Short task:
Could you output each line of the data that follows exactly?

Given data:
==============================

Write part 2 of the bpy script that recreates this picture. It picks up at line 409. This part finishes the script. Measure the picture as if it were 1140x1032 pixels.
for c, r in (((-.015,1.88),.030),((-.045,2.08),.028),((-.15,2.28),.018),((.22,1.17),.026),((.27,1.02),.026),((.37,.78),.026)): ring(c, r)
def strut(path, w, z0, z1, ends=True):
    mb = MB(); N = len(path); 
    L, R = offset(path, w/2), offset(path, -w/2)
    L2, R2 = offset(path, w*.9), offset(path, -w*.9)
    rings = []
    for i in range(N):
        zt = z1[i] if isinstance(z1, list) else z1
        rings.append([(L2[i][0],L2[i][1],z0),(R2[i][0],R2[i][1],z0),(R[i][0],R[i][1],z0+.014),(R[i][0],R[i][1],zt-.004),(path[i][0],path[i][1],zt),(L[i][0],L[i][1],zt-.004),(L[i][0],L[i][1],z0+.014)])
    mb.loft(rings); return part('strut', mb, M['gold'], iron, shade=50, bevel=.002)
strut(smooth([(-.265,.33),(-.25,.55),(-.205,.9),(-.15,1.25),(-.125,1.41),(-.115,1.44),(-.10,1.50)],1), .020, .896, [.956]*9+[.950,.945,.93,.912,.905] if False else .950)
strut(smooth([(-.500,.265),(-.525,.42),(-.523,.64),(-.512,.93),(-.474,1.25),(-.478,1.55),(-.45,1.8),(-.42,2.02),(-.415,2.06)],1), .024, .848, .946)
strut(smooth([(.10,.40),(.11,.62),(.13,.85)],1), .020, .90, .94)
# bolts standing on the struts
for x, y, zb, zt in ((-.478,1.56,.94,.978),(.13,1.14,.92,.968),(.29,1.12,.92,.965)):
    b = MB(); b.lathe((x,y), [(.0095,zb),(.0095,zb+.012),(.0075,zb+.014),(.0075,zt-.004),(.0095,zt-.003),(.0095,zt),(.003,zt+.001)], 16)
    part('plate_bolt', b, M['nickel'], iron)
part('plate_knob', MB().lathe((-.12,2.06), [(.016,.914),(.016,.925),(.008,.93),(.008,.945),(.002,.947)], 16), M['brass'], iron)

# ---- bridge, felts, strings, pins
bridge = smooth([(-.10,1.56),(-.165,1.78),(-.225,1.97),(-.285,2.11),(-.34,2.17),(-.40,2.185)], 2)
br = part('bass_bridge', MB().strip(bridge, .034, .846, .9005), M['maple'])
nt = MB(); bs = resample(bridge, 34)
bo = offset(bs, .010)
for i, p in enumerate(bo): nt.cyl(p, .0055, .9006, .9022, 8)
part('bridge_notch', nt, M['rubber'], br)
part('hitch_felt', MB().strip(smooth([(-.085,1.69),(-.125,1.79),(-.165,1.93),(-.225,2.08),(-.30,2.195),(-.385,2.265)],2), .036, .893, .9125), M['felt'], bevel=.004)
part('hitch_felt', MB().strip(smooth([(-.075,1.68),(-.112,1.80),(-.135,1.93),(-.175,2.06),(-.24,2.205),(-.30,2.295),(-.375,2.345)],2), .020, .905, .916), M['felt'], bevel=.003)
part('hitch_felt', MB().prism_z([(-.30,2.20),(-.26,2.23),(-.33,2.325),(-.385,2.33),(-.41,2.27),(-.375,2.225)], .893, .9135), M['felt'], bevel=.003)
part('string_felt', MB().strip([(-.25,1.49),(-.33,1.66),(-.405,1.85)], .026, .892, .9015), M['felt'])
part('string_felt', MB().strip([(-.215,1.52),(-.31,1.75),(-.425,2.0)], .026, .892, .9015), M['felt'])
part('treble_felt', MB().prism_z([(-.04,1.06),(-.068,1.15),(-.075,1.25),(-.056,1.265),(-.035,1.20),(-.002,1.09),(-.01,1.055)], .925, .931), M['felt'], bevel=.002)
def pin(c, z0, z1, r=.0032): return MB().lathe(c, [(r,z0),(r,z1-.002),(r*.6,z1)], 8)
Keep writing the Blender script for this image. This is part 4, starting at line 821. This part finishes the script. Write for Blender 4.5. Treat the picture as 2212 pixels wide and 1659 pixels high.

==============================

Full output:
Write part 2 of the bpy script that recreates this picture. It picks up at line 409. This part finishes the script. Measure the picture as if it were 1140x1032 pixels.
for c, r in (((-.015,1.88),.030),((-.045,2.08),.028),((-.15,2.28),.018),((.22,1.17),.026),((.27,1.02),.026),((.37,.78),.026)): ring(c, r)
def strut(path, w, z0, z1, ends=True):
    mb = MB(); N = len(path); 
    L, R = offset(path, w/2), offset(path, -w/2)
    L2, R2 = offset(path, w*.9), offset(path, -w*.9)
    rings = []
    for i in range(N):
        zt = z1[i] if isinstance(z1, list) else z1
        rings.append([(L2[i][0],L2[i][1],z0),(R2[i][0],R2[i][1],z0),(R[i][0],R[i][1],z0+.014),(R[i][0],R[i][1],zt-.004),(path[i][0],path[i][1],zt),(L[i][0],L[i][1],zt-.004),(L[i][0],L[i][1],z0+.014)])
    mb.loft(rings); return part('strut', mb, M['gold'], iron, shade=50, bevel=.002)
strut(smooth([(-.265,.33),(-.25,.55),(-.205,.9),(-.15,1.25),(-.125,1.41),(-.115,1.44),(-.10,1.50)],1), .020, .896, [.956]*9+[.950,.945,.93,.912,.905] if False else .950)
strut(smooth([(-.500,.265),(-.525,.42),(-.523,.64),(-.512,.93),(-.474,1.25),(-.478,1.55),(-.45,1.8),(-.42,2.02),(-.415,2.06)],1), .024, .848, .946)
strut(smooth([(.10,.40),(.11,.62),(.13,.85)],1), .020, .90, .94)
# bolts standing on the struts
for x, y, zb, zt in ((-.478,1.56,.94,.978),(.13,1.14,.92,.968),(.29,1.12,.92,.965)):
    b = MB(); b.lathe((x,y), [(.0095,zb),(.0095,zb+.012),(.0075,zb+.014),(.0075,zt-.004),(.0095,zt-.003),(.0095,zt),(.003,zt+.001)], 16)
    part('plate_bolt', b, M['nickel'], iron)
part('plate_knob', MB().lathe((-.12,2.06), [(.016,.914),(.016,.925),(.008,.93),(.008,.945),(.002,.947)], 16), M['brass'], iron)

# ---- bridge, felts, strings, pins
bridge = smooth([(-.10,1.56),(-.165,1.78),(-.225,1.97),(-.285,2.11),(-.34,2.17),(-.40,2.185)], 2)
br = part('bass_bridge', MB().strip(bridge, .034, .846, .9005), M['maple'])
nt = MB(); bs = resample(bridge, 34)
bo = offset(bs, .010)
for i, p in enumerate(bo): nt.cyl(p, .0055, .9006, .9022, 8)
part('bridge_notch', nt, M['rubber'], br)
part('hitch_felt', MB().strip(smooth([(-.085,1.69),(-.125,1.79),(-.165,1.93),(-.225,2.08),(-.30,2.195),(-.385,2.265)],2), .036, .893, .9125), M['felt'], bevel=.004)
part('hitch_felt', MB().strip(smooth([(-.075,1.68),(-.112,1.80),(-.135,1.93),(-.175,2.06),(-.24,2.205),(-.30,2.295),(-.375,2.345)],2), .020, .905, .916), M['felt'], bevel=.003)
part('hitch_felt', MB().prism_z([(-.30,2.20),(-.26,2.23),(-.33,2.325),(-.385,2.33),(-.41,2.27),(-.375,2.225)], .893, .9135), M['felt'], bevel=.003)
part('string_felt', MB().strip([(-.25,1.49),(-.33,1.66),(-.405,1.85)], .026, .892, .9015), M['felt'])
part('string_felt', MB().strip([(-.215,1.52),(-.31,1.75),(-.425,2.0)], .026, .892, .9015), M['felt'])
part('treble_felt', MB().prism_z([(-.04,1.06),(-.068,1.15),(-.075,1.25),(-.056,1.265),(-.035,1.20),(-.002,1.09),(-.01,1.055)], .925, .931), M['felt'], bevel=.002)
def pin(c, z0, z1, r=.0032): return MB().lathe(c, [(r,z0),(r,z1-.002),(r*.6,z1)], 8)
Keep writing the Blender script for this image. This is part 4, starting at line 821. This part finishes the script. Write for Blender 4.5. Treat the picture as 2212 pixels wide and 1659 pixels high.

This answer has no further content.